At a conservative 4 percent annual compound interest rate applied to the $800 million principal over 20 years, the total payable amount would rise to approximately $1.753 billion.

This includes roughly $953 million in accrued interest alone.

Raising the rate to a more typical 5 percent corporate benchmark pushes the total claim to about $2.123 billion, with interest exceeding $1.323 billion.

These figures, derived from standard financial formulas, illustrate the staggering cost of prolonged negotiation.

Simple interest calculations yield lower but still substantial totals: $1.44 billion at 4 percent and $1.6 billion at 5 percent.

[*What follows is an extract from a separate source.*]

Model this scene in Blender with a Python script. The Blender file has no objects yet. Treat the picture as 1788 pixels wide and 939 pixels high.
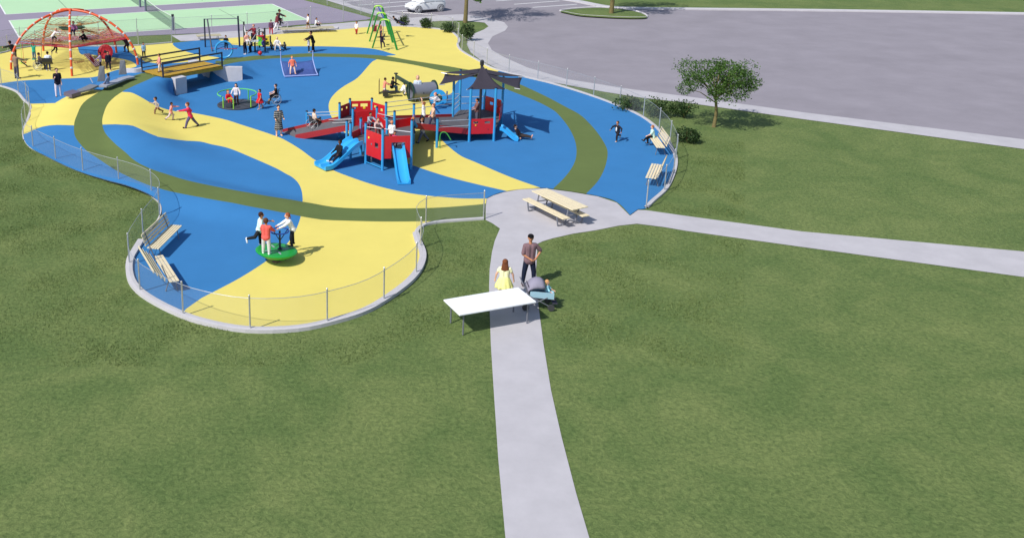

The escrow funds have sat idle since around 2008 while Pakistan has faced repeated balance-of-payments crises, making the withheld sum a politically charged issue.

Successive governments, from 2015 valuation exercises to 2024 Senate briefings, have consistently avoided litigation to safeguard UAE investment flows.

Recent 2026 updates from multiple Pakistani outlets confirm the dispute persists despite optimistic statements following Dar’s Dubai visit.

Etisalat maintains the properties issue must be fully resolved before any release, while Islamabad insists the remaining valuation gap is minimal.

The standoff has drawn occasional mention in older Reuters dispatches and Arab News reports, yet coverage remains dominated by domestic and Gulf-based regional outlets.

Economists warn that failure to settle soon could erode investor confidence in future privatisations and strain economic cooperation with the UAE.

With Pakistan’s external debt servicing pressures mounting, the potential inflow of even a negotiated portion of the $800 million plus goodwill interest could provide critical fiscal breathing space.

Observers note the case underscores how a single privatisation clause can tie up hundreds of millions for nearly two decades.

As talks continue behind closed doors, the hypothetical interest burden now exceeds the original disputed principal by a wide margin.

Any final settlement is expected to involve mutual property valuation adjustments and possibly a compromise interest component to close the books on this historic telecom transaction.

The outcome will be closely watched by markets and policymakers alike.